I got this fifo def working from looking through the source code:
def do_it():
var fifo_path = "/tmp/mmm_audio_pipe"
remove(fifo_path)
_ = run("mkfifo " + fifo_path + " 2>/dev/null")
# Continuous reading loop
while True:
try:
with open(fifo_path, "r") as f:
var content = f.read()
if content:
var parts = content.split(",")
for part in parts:
print(part)
except:
print("Error reading, retrying...")
sleep(0.1)
I’d like to do the same but with netcat. When I do:
_ = run("(nc -lk 9999 2>/dev/null)")
in the same place, I know is receiving the message, because the python tcp writer doesn’t throw an error that no one is listening. I just have no idea how to get the message from netcat.

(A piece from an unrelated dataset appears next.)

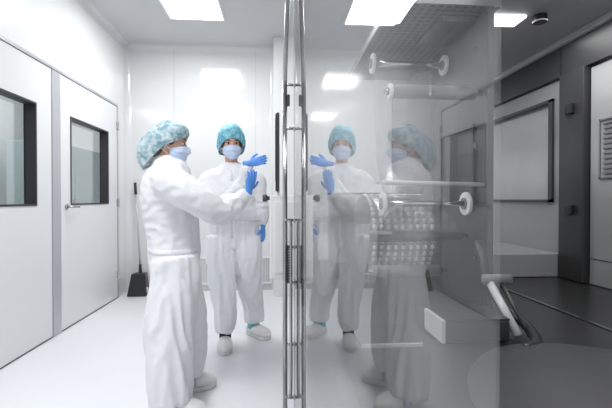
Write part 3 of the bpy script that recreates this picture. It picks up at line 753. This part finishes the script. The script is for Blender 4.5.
# right-hand enclosure seen past the plate
XE = 1.22
t = thing('machine_enclosure', 'dark grey rear enclosure wall of the machine with a framed window', 'enclosure', (XE, 1.6, .8))
zt = 1.785
wy0, wy1, wz0, wz1 = 1.646, 2.36, 1.12, 1.578
bm = bmesh.new()
box(bm, XE, XE+.03, 1.58, wy0, .802, 1.65); box(bm, XE, XE+.03, wy1, 2.44, .802, 1.65)
box(bm, XE, XE+.03, wy0, wy1, .802, wz0); box(bm, XE, XE+.03, wy0, wy1, wz1, 1.65)
obj('wall_panel', bm, 'encl', t)
obj('low_step', B(.86, XE-.001, 1.585, 2.42, .802, .90), 'encl', t, bevel=.003)
bm = bmesh.new(); f=.012
box(bm, XE-.012, XE+.03, wy0, wy0+f*2, wz0, wz1); box(bm, XE-.012, XE+.03, wy1-f, wy1, wz0, wz1); box(bm, XE-.012, XE+.03, wy0, wy1, wz0, wz0+f); box(bm, XE-.012, XE+.03, wy0, wy1, wz1-f, wz1)
fr = obj('window_frame', bm, 'dgrey', t)
obj('pane', B(XE+.022, XE+.028, wy0+f, wy1-f, wz0+f, wz1-f), 'encpane', fr)
obj('beam', B(XE-.02, XE+.05, .6, 2.44, 1.655, zt), 'dgrey', t)
obj('beam_joint', B(XE-.022, XE-.018, 1.58, 1.587, 1.655, zt), 'black', t)
obj('column', B(XE-.03, XE+.06, 1.446, 1.58, .802, 1.655), 'dgrey', t, bevel=.004)
for z in (1.09, 1.50): obj('column_hinge', B(XE-.045, XE-.03, 1.49, 1.53, z-.02, z+.02), 'black', t, bevel=.003)
obj('canopy', B(.66, XE+.05, .6, 2.44, 1.80, 1.82), 'canopy', t)
obj('canopy_rail', B(XE-.045, XE-.02, .6, 2.44, 1.778, 1.80), 'lgrey', t, bevel=.003)
ml = obj('canopy_lamp_glint', B(.70, .90, 1.36, 1.44, 1.792, 1.7995), 'mglint', t, bevel=.002)  # added glowing plate, stands in for a lamp's reflection
obj('cable_gland', C((.95,1.36,1.80),(.95,1.36,1.775), .024), 'black', t)
t = thing('switch_cabinet', 'pale grey cabinet door with a small louvred panel at the far right', 'cabinet', (XE, 1.2, .8))
obj('cabinet_door', B(XE-.005, XE+.03, .85, 1.44, .802, 1.645), 'encpane', t, bevel=.003)
obj('cabinet_seam', B(XE-.006, XE-.004, .85, 1.435, .90, .903), 'dgrey', t)
bm = bmesh.new(); gy0, gy1, gz0, gz1 = 1.05, 1.395, 1.21, 1.434
box(bm, XE-.010, XE-.005, gy0, gy1, gz0, gz0+.006); box(bm, XE-.010, XE-.005, gy0, gy1, gz1-.006, gz1); box(bm, XE-.010, XE-.005, gy0, gy0+.006, gz0, gz1); box(bm, XE-.010, XE-.005, gy1-.006, gy1, gz0, gz1)
fr = obj('louvre_frame', bm, 'mgrey', t)
bm = bmesh.new()
for k in range(11): box(bm, XE-.011, XE-.005, gy0+.02, gy1-.02, gz0+.018+k*.0185, gz0+.026+k*.0185)
obj('louvre_slats', bm, 'mgrey', fr)

# ------------------------------------------------------------------ light
w = bpy.data.worlds.new('world'); bpy.context.scene.world = w; w.use_nodes = True
bg = w.node_tree.nodes['Background']; bg.inputs[0].default_value = (.95,.97,1,1); bg.inputs[1].default_value = .62
def area(name, loc, size, power, rot=(0,0,0), c=(1,1,1)):
    d = bpy.data.lights.new(name, 'AREA'); d.shape = 'RECTANGLE'; d.size, d.size_y = size; d.energy = power; d.color = c
    o = bpy.data.objects.new(name, d); col.objects.link(o); o.location = loc; o.rotation_euler = rot; return o
area('lamp_light', (-.855, 3.7, ZC-.03), (.55,.68), 17)
area('lamp_light', (-.855, 1.15, ZC-.03), (.55,.68), 17)
area('machine_fill', (.95, 1.3, 1.78), (.4,.5), 3)  # added fill to brighten the roller discs, no fixture of its own
area('corridor_light', (-3.2, 4.5, ZC-.05), (1.2,3), 25)
sc = bpy.context.scene
sc.view_settings.view_transform = 'Standard'; sc.view_settings.exposure = 0.42
sc.cycles.max_bounces = 10; sc.cycles.transparent_max_bounces = 16; sc.cycles.use_denoising = True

Is there any example code that does this that I could look at? Or any pointers to help me out?
According to my self taught & long term cyber security and networking I can see is not a hardware misconfiguration—it’s a logical plumbing error in the code. The network card is likely doing exactly what it was told: listening for packets on port 9999.
If you are on Kali Linux or Parrot OS here is the breakdown that I found dude as I’m trying to understand it… You are probably trying to inject the mojo script through First in first out to the NIC
​The NIC (Network Interface Card): It’s successfully receiving the Packets and passing them to the Kali/Parrot Linux Kernel.
​Netcat : It is successfully grabbing those packets from the kernel.
​The Error: Because you didn’t use a redirection operator (like >), the data stops at the netcat process. It never enters the FIFO pipe where the Mojo script is waiting.
I think this is the best answer I can give you..
You are stuck because you are running nc -lk 9999 but not redirecting it into the pipe.
To make it work, the command should look something like:
nc -lk 9999 > /tmp/mmm_audio_pipe
Without that > redirection, the data just sits in the netcat process and never enters the “tunnel” where Mojo is waiting.
I tried it I think it works on my machine… Dude you can try it too if their is any unexpected behavior we are born to look into it.